Per vincere la presunzione legale il beneficiario dovrà provare che l’erogazione o una parte di essa ha, fiscalmente, natura di capitale. Per come la presunzione legale è strutturata, il beneficiario è ammesso a provare questa circostanza non solo se il patrimonio è formato solo da capitale, ma anche quando il patrimonio è composto sia da capitale sia da redditi. Per i trust non opera infatti, non essendo estesa agli stessi, la presunzione di preventiva distribuzione degli utili e delle riserve di utili stabilita per le società dall’art. 47, c. 1. Determinante sarà pertanto l’origine delle risorse erogate, per come individuata dal trustee, e riflessa nella contabilità del trust.

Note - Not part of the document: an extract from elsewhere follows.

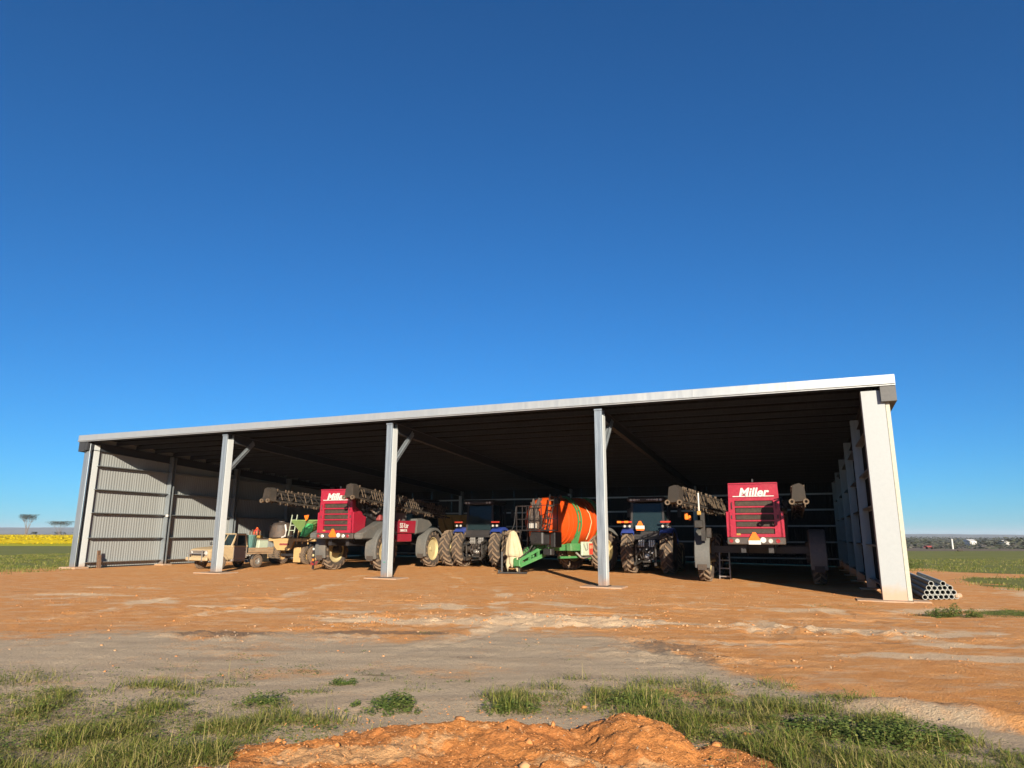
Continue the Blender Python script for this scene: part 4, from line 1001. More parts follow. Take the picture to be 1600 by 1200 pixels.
# sprayer standing in the second bay
A0 = (13.13, 5.15)
A = sprayer('red self-propelled sprayer partly behind the third post, with red side tank and cream wheels', *A0, 1.46, -.02, ((-3.45, -2.9, 3.62), (-1.55, 6.5, 2.95), 2), ((1.50, -3.05, 3.68), (1.50, 6.5, 2.95), 1), 1)
st = MB(); st.prism([(1.25, 1.80), (3.02, 1.80), (3.12, 2.46), (2.2, 2.42), (1.25, 2.42)], 'x', .9, 1.47); bmesh.ops.bevel(st.bm, geom=st.bm.edges[:], offset=.03, segments=1, affect='EDGES')
stk = st.build('side_tank', M['red'], A)
MB().box((1.22, 2.0, 1.57), (.46, 1.45, .40), bev=.02).build('tool_box', M['red'], A)
MB().cyl((1.2, 1.75, 2.42), (1.2, 1.75, 2.52), .09, n=14).build('filler_cap', M['red_dark'], stk)
lettering(stk, '55 Ltr', .34, (1.485, 1.88, 2.17), (R(90), 0, R(90)), 'white', 0, .008)
lettering(stk, '5000 LTR', .17, (1.485, 1.84, 1.93), (R(90), 0, R(90)), 'white', 0, .004)
fc = MB(); fc.prism([(3.05, 1.75), (4.0, 1.85), (4.9, 2.25), (4.55, 2.5), (3.6, 2.6), (3.2, 2.55)], 'x', .95, 1.50); bmesh.ops.bevel(fc.bm, geom=fc.bm.edges[:], offset=.05, segments=2, affect='EDGES'); fc.build('front_cowl', M['greyplastic'], A, 40)
ld = MB()
for x in (-2.02, -1.72):
    ld.bar((x, -1.05, .25), (x+.25, -.25, 1.65), .045); ld.bar((x-.02, -.9, .9), (x+.28, -.2, 2.0), .03)
lad = ld.build('access_ladder', M['red_dark'], A)
for q in range(5):
    f = .1+.2*q; MB().bar((-2.02+.25*f, -1.05+.8*f, .25+1.4*f), (-1.72+.25*f, -1.05+.8*f, .25+1.4*f), .045).build('rung', M['red_dark'], lad)
mk = MB(); mk.box((-1.80, -1.10, .62), (.10, .06, 1.1)); mkk = mk.build('marker_post', M['black'], A)
for z_, m in ((1.02, 'white'), (.72, 'cream'), (.5, 'amber'), (.3, 'redlens')): MB().box((-1.80, -1.145, z_), (.11, .03, .11), bev=.015).build('reflector', M[m], mkk)
# sprayer standing in the right-hand bay
D0 = (32.0, 5.85)
D = sprayer('red self-propelled sprayer alone in the right-hand bay, square to the yard with white plate', *D0, 2.15, -.15, ((-2.70, -3.9, 3.36), (-1.25, 6.0, 3.05), 4), ((1.62, -3.9, 3.32), (1.45, 6.0, 3.0), 6), 0)
wl = MB(); wl.cyl((-2.05, -2.0, 2.75), (-2.05, -2.0, 3.5), .03, n=8); wl.box((-2.05, -2.0, 2.72), (.14, .12, .16), bev=.02); wl.build('width_marker', M['white'], D)
MB().box((-2.05, -2.07, 2.72), (.16, .05, .16), bev=.02).build('marker_lamp', M['yellow'], D)
tb_ = MB(); tb_.box((-2.0, -1.4, 2.2), (.16, .16, 1.1)); tb_.box((-2.15, -1.5, 2.3), (.35, .2, .3), bev=.03); tb_.box((-1.78, -1.52, 1.95), (.2, .1, .4), bev=.03); tb_.build('boom_valve_block', M['darksteel'], D)
am = MB(); am.box((-2.65, -1.3, 2.62), (.16, .08, .28), bev=.03); am.box((-2.52, -1.3, 2.55), (.12, .08, .2), bev=.03); am.build('indicator_lamp', M['amber'], D)
LD = thing('ladder', 'narrow grey steel ladder standing under the right-hand red sprayer', 'ladder', SW(30.42, 7.55, -.145), -YAW-.15)
for x in (-.24, .24): MB().bar((x*.95, .0, 0), (x*.85, .12, 1.25), .05).build('rail', M['galv'], LD)
for q in range(4): MB().bar((-.22, .02+.03*q, .12+.34*q), (.22, .02+.03*q, .12+.34*q), .04, .05).build('rung', M['galv'], LD)

# ------------------------------------------------------------------ blue tractors
def tractor(label, a, d_ax, zg, tyres, cabx=0., sign=False):
    T = thing('tractor', label, 'tractor', SW(a, d_ax, zg), -YAW, 'blue tractors parked rear-on in the shed')
    for x in tyres:
        wheel(T, (x, 0, 1.0), 1.0, .60, .52, 'cream' if abs(x) > 1.5 else 'galv_dark', 1 if x > 0 else -1, spin=x*.7, nl=16, lugh=.065)
    inner = min(abs(x) for x in tyres)
    # rear housing
    hs = MB(); hs.box((0, .1, 1.0), (.62, 1.1, .72), bev=.06); hs.box((0, -.35, 1.25), (.72, .3, .5), bev=.04); hs.cyl((-inner-.1, 0, 1.0), (inner+.1, 0, 1.0), .20, n=18); hs.box((0, -.45, .78), (.34, .2, .3), bev=.03)
    hous = hs.build('rear_axle_housing', M['darksteel'], T)
    pt = MB(); pt.cyl((0, -.55, .82), (0, -.75, .82), .05, n=12); pt.cyl((0, -.52, .82), (0, -.58, .82), .12, n=16); pt.build('power_shaft', M['steel'], hous)
    la = MB()
    for sg in (-1, 1):
        la.bar((sg*.30, -.2, .62), (sg*.48, -1.05, .48), .10, .07); la.bar((sg*.42, -.25, 1.42), (sg*.46, -.95, 1.3), .10, .09); la.bar((sg*.46, -.92, 1.3), (sg*.46, -.85, .52), .06)
        la.cyl((sg*.46, -.9, 1.15), (sg*.46, -.88, .75), .055, n=10); la.box((sg*.48, -1.08, .48), (.12, .14, .16), bev=.02)
    la.bar((0, -.3, 1.15), (0, -.85, 1.05), .09); la.bar((0, -.2, .42), (0, -1.1, .40), .14, .07); la.box((0, -.62, .58), (.42, .2, .10), bev=.02); la.build('linkage_arm', M['darksteel'], hous)
    rm_b = MB()
    for i in range(6):
        x = -.36+i*.105+(.18 if i > 2 else 0)
        rm_b.box((x, -.52, 1.42), (.075, .16, .34), bev=.015); rm_b.cyl((x, -.6, 1.34), (x, -.68, 1.34), .03, n=8); rm_b.cyl((x, -.6, 1.5), (x, -.68, 1.5), .03, n=8)
    rm_b.build('hydraulic_remote', M['steel'], hous)
    ho = MB()
    for i in range(5): ho.tube([(-.3+.15*i, -.55, 1.25), (-.32+.17*i, -.8, 1.0+.05*(i % 2)), (-.25+.12*i, -.7, .75), (-.2+.1*i, -.45, .7)], .022, 6)
    ho.build('hose', M['blackplastic'], hous)
    fit = MB()
    for i in range(9):
        fx_, fz_ = random.uniform(-.4, .4), random.uniform(.6, 1.25); fit.cyl((fx_, -.70, fz_), (fx_, -.58, fz_), random.uniform(.02, .04), n=8)
    fit.build('coupling', M['steel'], hous)
    # fenders
    for sg in (-1, 1):
        x = sg*(inner+.0)
        fender(T, x, .05, 1.02, 1.13, .62, 20, 128, 'blue', .16)
        wk = MB(); 
        for q in (-.12, .12):
            wk.lathe([(0, 0), (-.01, .05), (0, .062), (.06, .05)], 14, 'y', (x+q-sg*.02, -.62, 2.22))
        wk.build('work_lamp', M['lamp'], T, 40)
        br = MB(); br.box((x, -.58, 2.22), (.42, .08, .12), bev=.02); br.build('lamp_bracket', M['black'], T)
        tl = MB(); tl.box((x, -.6, 2.42), (.50, .07, .085), bev=.02); tl.build('tail_lamp', M['red_stripe'], T)
    # cab
    cz0, cz1 = 1.72, 3.38; cw = .86
    cb = MB()
    for sx in (-1, 1):
        cb.bar((sx*cw*.92, -.25, cz0), (sx*cw*.86, -.12, cz1), .10, .08); cb.bar((sx*cw, .75, cz0), (sx*cw*.9, .7, cz1), .08); cb.bar((sx*cw*.85, 1.5, cz0), (sx*cw*.8, 1.35, cz1), .08)
    cb.box((0, .6, cz0-.06), (1.75, 1.9, .14), bev=.03); cb.box((0, -.22, cz0+.12), (1.55, .10, .30), bev=.02)
    cab = cb.build('cab', M['black'], T)
    g = MB(); g.box((0, -.17, (cz0+cz1)/2+.1), (1.48, .012, cz1-cz0-.35), (R(-5), 0, 0)); g.box((0, 1.42, (cz0+cz1)/2), (1.38, .012, cz1-cz0-.1)); g.box((-cw*.93, .25, (cz0+cz1)/2), (.012, .85, cz1-cz0-.1)); g.box((cw*.93, .25, (cz0+cz1)/2), (.012, .85, cz1-cz0-.1)); g.build('window', M['glass'], cab)
    rf = MB(); rf.box((0, .55, cz1+.13), (1.86, 2.05, .24), bev=.08); rf.box((0, -.42, cz1+.10), (1.7, .12, .16), bev=.04); rf.build('cab_roof', M['black'], cab)
    if sign:
        for x0_, n_ in ((-.42, 5), (.30, 6)):
            q = MB()
            for i in range(n_): q.box((x0_+.075*(i-n_/2), -.484, cz1+.10), (.05, .008, .06 if i % 2 else .045))
            q.build('decal', M['white'], cab)
    for x in (-.72, -.55, .55, .72): MB().lathe([(0, 0), (-.01, .05), (0, .06), (.05, .06)], 12, 'y', (x, -.50, cz1+.09)).build('roof_lamp', M['lamp'], cab)
    mr = MB()
    for sx in (-1, 1): mr.bar((sx*.85, 1.4, 3.2), (sx*1.25, 1.5, 3.15), .04); mr.box((sx*1.28, 1.48, 2.9), (.20, .06, .45), bev=.03)
    mr.build('mirror', M['black'], cab)
    seat = MB(); seat.box((0, .35, 1.95), (.5, .5, .15), bev=.05); seat.box((0, .12, 2.3), (.48, .14, .65), bev=.05); seat.build('seat', M['blackplastic'], cab)
    bn = MB(); bn.box((0, 2.55, 1.65), (.95, 2.3, .75), bev=.12, taper=(.85, 1)); bn.build('bonnet', M['blue'], T)
    MB().box((0, 2.2, 1.05), (.6, 2.6, .5), bev=.05).build('engine_frame', M['darksteel'], T)
    for sg in (-1, 1): wheel(T, (sg*.95, 2.75, .72), .72, .45, .40, 'cream', sg, nl=15)
    ex = MB(); ex.cyl((.75, 1.62, 1.6), (.75, 1.62, 3.2), .07, n=12); ex.build('exhaust', M['black'], T)
    return T
B = tractor('blue tractor on dual rear tyres, parked between the red sprayer and the orange tank', 17.10, 11.15, -.025, (-1.90, -1.12, 1.12, 1.90))
Cc = tractor('blue tractor on single rear tyres with an orange triangle sign, right of the fourth post', 26.77, 9.65, -.09, (-.93, .93), sign=True)
q = MB(); q.prism([(-.43, 2.02), (-.07, 2.02), (-.03, 2.12), (-.2, 2.46), (-.30, 2.46), (-.47, 2.12)], 'y', -.78, -.765); q.build('warning_triangle', M['signorange'], Cc)
q = MB(); q.box((-.25, -.79, 2.17), (.42, .012, .15), bev=.004); q.build('number_plate', M['white'], Cc)
q = MB(); q.box((-.95, -.665, 2.42), (.22, .03, .10), bev=.02); q.box((-1.30, -.62, 2.42), (.22, .03, .10), bev=.02); q.build('indicator_lamp', M['amber'], Cc)
lettering(Cc, 'T8.330', .11, (-.35, -.49, 3.50), (R(90), 0, 0), 'white', .15, .002, .004) if False else None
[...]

In ogni caso, la prova in questione implicherà l’accertamento di fatti accaduti nella sfera giuridica del trust, e richiederà pertanto:
- necessariamente, la collaborazione del trustee, in particolare nella forma della comunicazione dell’origine delle risorse erogate, della trasmissione della contabilità del trust e, soprattutto, di tutta la documentazione relativa all’attività svolta;
- verosimilmente, l’intervento di professionisti (italiani e, eventualmente, dello Stato di residenza del trust) che, sulla base di detta documentazione, operino una ricostruzione dei redditi conseguiti nel tempo dal trust e delle erogazioni in precedenza effettuate dallo stesso, per escludere la riferibilità al reddito della erogazione considerata, come pure per individuare situazioni che autorizzino la disapplicazione della norma impositiva di cui all’art. 44, lett. g-sexies (redditi assoggettati a tassazione in Italia, perché prodotti in Italia, o assoggettati a tassazione in Stati o territori diversi da quelli a fiscalità privilegiata, perché prodotti in detti Stati o territori).